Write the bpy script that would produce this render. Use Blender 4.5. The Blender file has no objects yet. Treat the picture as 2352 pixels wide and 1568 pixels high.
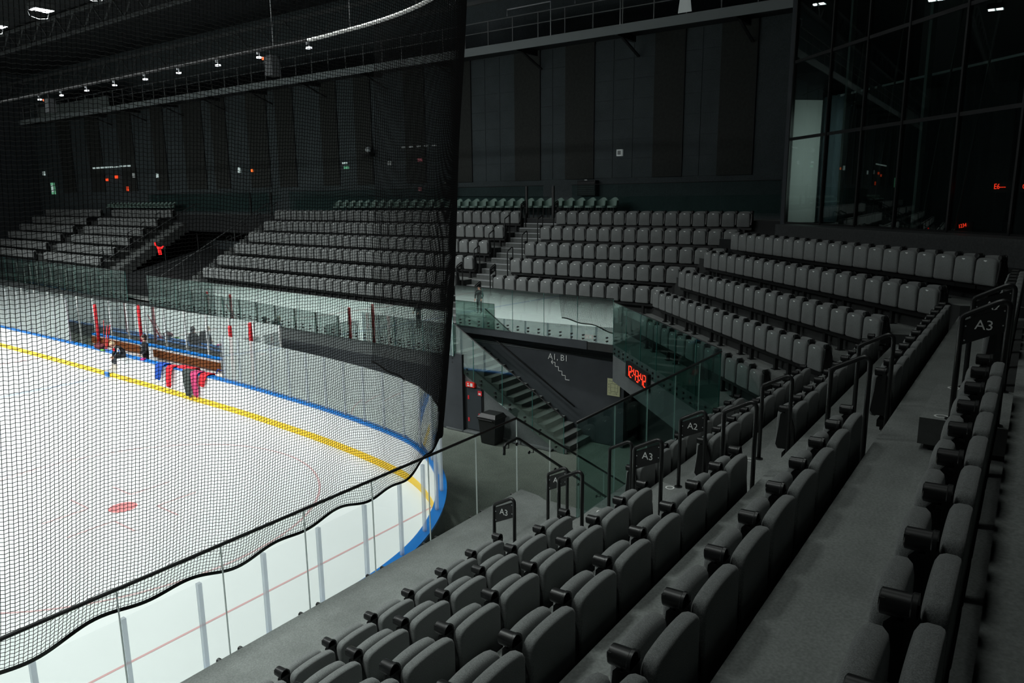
import bpy, bmesh, math, random
from mathutils import Vector, Matrix
random.seed(4)
S = bpy.context.scene
COL = S.collection
PI = math.pi
W_, H_ = 2352, 1568

# ---------------------------------------------------------------- camera
CAMP = Vector((-7.807, -16.9214, 7.0609)); YAW, PIT, ROL, FPX = 0.9502, 0.1933, 0.0102, 1677.83
_f = Vector((math.cos(PIT)*math.sin(YAW), math.cos(PIT)*math.cos(YAW), -math.sin(PIT)))
_r = Vector((math.cos(YAW), -math.sin(YAW), 0)); _d = _f.cross(_r)
_r2 = math.cos(ROL)*_r + math.sin(ROL)*_d; _d2 = -math.sin(ROL)*_r + math.cos(ROL)*_d
cam_d = bpy.data.cameras.new('camera'); cam = bpy.data.objects.new('camera', cam_d); COL.objects.link(cam)
cam_d.sensor_width = 36; cam_d.lens = FPX/W_*36; cam_d.clip_end = 300; cam_d.clip_start = .05
cam.matrix_world = Matrix(((_r2.x, -_d2.x, -_f.x, CAMP.x), (_r2.y, -_d2.y, -_f.y, CAMP.y), (_r2.z, -_d2.z, -_f.z, CAMP.z), (0, 0, 0, 1)))
S.camera = cam
def pix(P):
    q = Vector(P) - CAMP; z = q.dot(_f)
    if z < .1: return None
    return (W_/2 + FPX*q.dot(_r2)/z, H_/2 + FPX*q.dot(_d2)/z)
def seen(P, m=60):
    a = pix(P)
    return a is not None and -m < a[0] < W_+m and -m < a[1] < H_+m

# ---------------------------------------------------------------- world, exposure
wd = bpy.data.worlds.new('hall'); S.world = wd; wd.use_nodes = True
wd.node_tree.nodes['Background'].inputs[0].default_value = (.55, .7, .68, 1)
wd.node_tree.nodes['Background'].inputs[1].default_value = .004
vs = S.view_settings; vs.view_transform = 'Standard'; vs.look = 'None'; vs.exposure = 0; vs.gamma = 1; vs.use_curve_mapping = False
cy = S.cycles; cy.use_denoising = True; cy.max_bounces = 8; cy.transparent_max_bounces = 24; cy.diffuse_bounces = 3; cy.glossy_bounces = 4
cy.caustics_reflective = False; cy.caustics_refractive = False; cy.sample_clamp_indirect = 4
# rink floodlights: the lamps over the ice (fixtures are built further down at the same places)
LAMPS = [(x, -2.9 + 4.03*k, 14.0) for x in (5.35, -7.0) for k in range(0, 11)]
FILL_LAMPS = [(-4.6, -9.6, 14.6), (-9.8, -9.6, 14.6), (-5.5, -13.2, 15.0), (1.5, -13.2, 15.0)]       # unseen soft fill lights added to brighten the near stand
for i, L in enumerate(LAMPS):
    ld = bpy.data.lights.new('rink_lamp_light', 'AREA'); ld.shape = 'RECTANGLE'; ld.size = .62; ld.size_y = .5
    ld.energy = (190 if L[0] > 0 else 420) * (1 if L[1] > 3 else .85); ld.color = (.955, 1.0, .985); ld.spread = math.radians(118 if L[0] > 0 else 125)
    lo = bpy.data.objects.new('rink_lamp_light', ld); COL.objects.link(lo); lo.location = (L[0] + (.055 if L[0] < 0 else 0), L[1], L[2]-.13); lo.rotation_euler = (0, -math.radians(25) if L[0] < 0 else 0, 0)
for L in FILL_LAMPS:
    ld = bpy.data.lights.new('fill_lamp_light', 'AREA'); ld.shape = 'RECTANGLE'; ld.size = 2.8; ld.size_y = 2.0
    ld.energy = 190 if L[1] > -12 else 68; ld.color = (.93, 1.0, .96); ld.spread = math.radians(78 if L[1] > -12 else 150)
    lo = bpy.data.objects.new('fill_lamp_light', ld); COL.objects.link(lo); lo.location = (L[0], L[1], L[2]-.16)
# unseen fill light added behind the glass to brighten the pale end wall
ld = bpy.data.lights.new('lounge_fill_light', 'AREA'); ld.shape = 'RECTANGLE'; ld.size = .08; ld.size_y = 2.6; ld.energy = 9; ld.color = (.93, 1, .96)
lo = bpy.data.objects.new('lounge_fill_light', ld); COL.objects.link(lo)
_dx, _dy = math.cos(math.radians(45.4)), math.sin(math.radians(45.4))
lo.matrix_world = Matrix(((_dy, 0, -_dx, _dy*18.55+_dx*1.3), (-_dx, 0, -_dy, -_dx*18.55+_dy*1.3), (0, 1, 0, 8.1), (0, 0, 0, 1)))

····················

» **TASK STATEMENT**: Extract the full listing exactly, with the pictures left out.

» **OUTPUT BELOW**:
Write the bpy script that would produce this render. Use Blender 4.5. The Blender file has no objects yet. Treat the picture as 2352 pixels wide and 1568 pixels high.
import bpy, bmesh, math, random
from mathutils import Vector, Matrix
random.seed(4)
S = bpy.context.scene
COL = S.collection
PI = math.pi
W_, H_ = 2352, 1568

# ---------------------------------------------------------------- camera
CAMP = Vector((-7.807, -16.9214, 7.0609)); YAW, PIT, ROL, FPX = 0.9502, 0.1933, 0.0102, 1677.83
_f = Vector((math.cos(PIT)*math.sin(YAW), math.cos(PIT)*math.cos(YAW), -math.sin(PIT)))
_r = Vector((math.cos(YAW), -math.sin(YAW), 0)); _d = _f.cross(_r)
_r2 = math.cos(ROL)*_r + math.sin(ROL)*_d; _d2 = -math.sin(ROL)*_r + math.cos(ROL)*_d
cam_d = bpy.data.cameras.new('camera'); cam = bpy.data.objects.new('camera', cam_d); COL.objects.link(cam)
cam_d.sensor_width = 36; cam_d.lens = FPX/W_*36; cam_d.clip_end = 300; cam_d.clip_start = .05
cam.matrix_world = Matrix(((_r2.x, -_d2.x, -_f.x, CAMP.x), (_r2.y, -_d2.y, -_f.y, CAMP.y), (_r2.z, -_d2.z, -_f.z, CAMP.z), (0, 0, 0, 1)))
S.camera = cam
def pix(P):
    q = Vector(P) - CAMP; z = q.dot(_f)
    if z < .1: return None
    return (W_/2 + FPX*q.dot(_r2)/z, H_/2 + FPX*q.dot(_d2)/z)
def seen(P, m=60):
    a = pix(P)
    return a is not None and -m < a[0] < W_+m and -m < a[1] < H_+m

# ---------------------------------------------------------------- world, exposure
wd = bpy.data.worlds.new('hall'); S.world = wd; wd.use_nodes = True
wd.node_tree.nodes['Background'].inputs[0].default_value = (.55, .7, .68, 1)
wd.node_tree.nodes['Background'].inputs[1].default_value = .004
vs = S.view_settings; vs.view_transform = 'Standard'; vs.look = 'None'; vs.exposure = 0; vs.gamma = 1; vs.use_curve_mapping = False
cy = S.cycles; cy.use_denoising = True; cy.max_bounces = 8; cy.transparent_max_bounces = 24; cy.diffuse_bounces = 3; cy.glossy_bounces = 4
cy.caustics_reflective = False; cy.caustics_refractive = False; cy.sample_clamp_indirect = 4
# rink floodlights: the lamps over the ice (fixtures are built further down at the same places)
LAMPS = [(x, -2.9 + 4.03*k, 14.0) for x in (5.35, -7.0) for k in range(0, 11)]
FILL_LAMPS = [(-4.6, -9.6, 14.6), (-9.8, -9.6, 14.6), (-5.5, -13.2, 15.0), (1.5, -13.2, 15.0)]       # unseen soft fill lights added to brighten the near stand
for i, L in enumerate(LAMPS):
    ld = bpy.data.lights.new('rink_lamp_light', 'AREA'); ld.shape = 'RECTANGLE'; ld.size = .62; ld.size_y = .5
    ld.energy = (190 if L[0] > 0 else 420) * (1 if L[1] > 3 else .85); ld.color = (.955, 1.0, .985); ld.spread = math.radians(118 if L[0] > 0 else 125)
    lo = bpy.data.objects.new('rink_lamp_light', ld); COL.objects.link(lo); lo.location = (L[0] + (.055 if L[0] < 0 else 0), L[1], L[2]-.13); lo.rotation_euler = (0, -math.radians(25) if L[0] < 0 else 0, 0)
for L in FILL_LAMPS:
    ld = bpy.data.lights.new('fill_lamp_light', 'AREA'); ld.shape = 'RECTANGLE'; ld.size = 2.8; ld.size_y = 2.0
    ld.energy = 190 if L[1] > -12 else 68; ld.color = (.93, 1.0, .96); ld.spread = math.radians(78 if L[1] > -12 else 150)
    lo = bpy.data.objects.new('fill_lamp_light', ld); COL.objects.link(lo); lo.location = (L[0], L[1], L[2]-.16)
# unseen fill light added behind the glass to brighten the pale end wall
ld = bpy.data.lights.new('lounge_fill_light', 'AREA'); ld.shape = 'RECTANGLE'; ld.size = .08; ld.size_y = 2.6; ld.energy = 9; ld.color = (.93, 1, .96)
lo = bpy.data.objects.new('lounge_fill_light', ld); COL.objects.link(lo)
_dx, _dy = math.cos(math.radians(45.4)), math.sin(math.radians(45.4))
lo.matrix_world = Matrix(((_dy, 0, -_dx, _dy*18.55+_dx*1.3), (-_dx, 0, -_dy, -_dx*18.55+_dy*1.3), (0, 1, 0, 8.1), (0, 0, 0, 1)))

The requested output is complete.